Il nuovo contratto è quindi, nella sostanza, un contratto a termine che garantisce più diritti ai lavoratori, ma costringe le imprese a versare gli stessi contributi previdenziali previsti per i contratti a tempo indeterminato di tipo “vecchio”.
Si tratta quindi di un contratto più costoso, per le imprese, dei contratti a tempo determinato.
Ma il governo ha previsto di dare un incentivo fiscale – fino a circa 8.000 euro per ogni lavoratore e per tre anni consecutivi – alle aziende che assumeranno con il nuovo contratto. L’obiettivo del governo sembrerebbe infatti proprio questo: incentivare le aziende perché assumano nuovi lavoratori con il nuovo contratto “a tempo indeterminato”.
Le aziende potranno comunque utilizzare ancora i vecchi contratti a termine, rinnovabili fino a 36 mesi. Sono stati eliminati dal Jobs Act solo i Co.Co.Co e i Co.Co.Pro. (che riguardano circa 200.000 lavoratori), il Job sharing e l’associazione in partecipazione, mentre rimangono attive altre tipologie di contratto come il lavoro intermittente, il part-time elasticizzato, i voucher (fino a 7.000 euro all’anno), il lavoro a somministrazione.

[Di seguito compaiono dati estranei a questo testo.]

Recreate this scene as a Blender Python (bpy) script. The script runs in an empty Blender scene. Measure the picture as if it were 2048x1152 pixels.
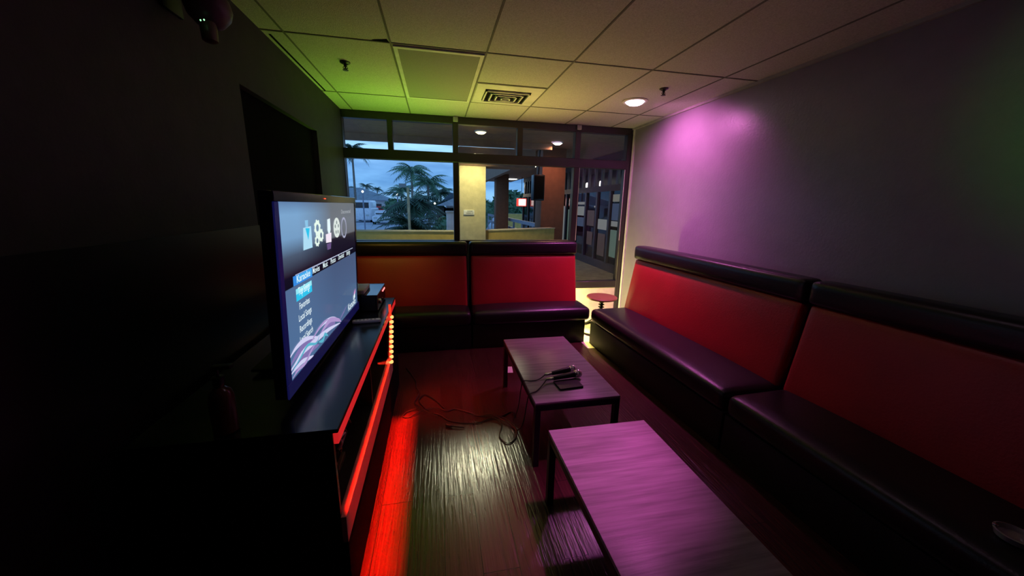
import bpy, bmesh, math, random
from mathutils import Vector, Matrix
random.seed(7)
PI = math.pi
C = bpy.context.scene.collection
S = bpy.context.scene

# ------------------------------------------------------------------ camera
yaw, pitch, roll, F = .2061, -.2251, -.0201, 725.3
fw = Vector((math.sin(yaw)*math.cos(pitch), math.cos(yaw)*math.cos(pitch), math.sin(pitch)))
rt = Vector((math.cos(yaw), -math.sin(yaw), 0)); up = rt.cross(fw)
Rv = rt*math.cos(roll) - up*math.sin(roll); Uv = rt*math.sin(roll) + up*math.cos(roll)
cam_d = bpy.data.cameras.new('camera'); cam = bpy.data.objects.new('camera', cam_d); C.objects.link(cam)
cam_d.sensor_width = 36; cam_d.lens = F/2048*36; cam_d.clip_start = .02; cam_d.clip_end = 500
m3 = Matrix((Rv, Uv, -fw)).transposed()
cam.matrix_world = Matrix.Translation((0, 0, 1.5)) @ m3.to_4x4()
S.camera = cam

# ------------------------------------------------------------------ view + world (dusk sky with soft cloud banks)
S.view_settings.view_transform = 'Standard'; S.view_settings.look = 'None'
S.view_settings.gamma = 1; S.view_settings.exposure = 0; S.view_settings.use_curve_mapping = False
S.cycles.max_bounces = 7; S.cycles.transparent_max_bounces = 12
S.cycles.sample_clamp_indirect = 4
W = bpy.data.worlds.new('dusk_sky'); S.world = W; W.use_nodes = True
nt = W.node_tree; nt.nodes.clear()
def N(t, ty, **k):
    n = t.nodes.new(ty)
    for a, b in k.items(): setattr(n, a, b)
    return n
def ramp(t, stops, interp='LINEAR'):
    r = N(t, 'ShaderNodeValToRGB'); r.color_ramp.interpolation = interp
    e = r.color_ramp.elements
    while len(e) < len(stops): e.new(.5)
    for i, (p, c) in enumerate(stops): e[i].position = p; e[i].color = (*c, 1) if len(c) == 3 else c
    return r
tc = N(nt, 'ShaderNodeTexCoord'); mp = N(nt, 'ShaderNodeMapping'); mp.inputs['Scale'].default_value = (3.2, 3.2, 15)
nz = N(nt, 'ShaderNodeTexNoise'); nz.inputs['Scale'].default_value = 1.6; nz.inputs['Detail'].default_value = 6
sp = N(nt, 'ShaderNodeSeparateXYZ'); el = ramp(nt, [(0, (.17, .35, .58)), (.05, (.10, .25, .50)), (.09, (.11, .26, .52)), (.125, (.22, .43, .70)), (.4, (.10, .23, .46)), (1, (.07, .15, .33))])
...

Si tratta quindi di aspettare qualche mese per capire se gli imprenditori adotteranno il nuovo contratto a tempo indeterminato invece di quelli a termine. E bisognerà aspettare altri tre anni per capire se le imprese che hanno adottato il “nuovo” contratto a tempo indeterminato, continueranno a usarlo anche una volta che saranno spariti gli incentivi fiscali (a carico dello stato, e quindi dei contributori).
Se vogliamo misurare gli effetti del Jobs Act, dovremo quindi tenere d’occhio le statistiche del Ministero del Lavoro sui nuovi assunti.
Nel caso in cui la percentuale di contratti attivati a tempo indeterminato – che saranno solo di tipo “nuovo” – resti stabile, allora il Jobs Act non avrà avuto nessun effetto, se non quello di eliminare la vecchia forma di contratto a tempo indeterminato, senza per questo eliminare o contenere il fenomeno del precariato.
* Paesi del campione: Italia, Francia, Belgio, Grecia, Germania, Danimarca, Spagna, Finlandia, Gran Bretagna, Irlanda, Norvegia, Paesi Bassi, Svezia.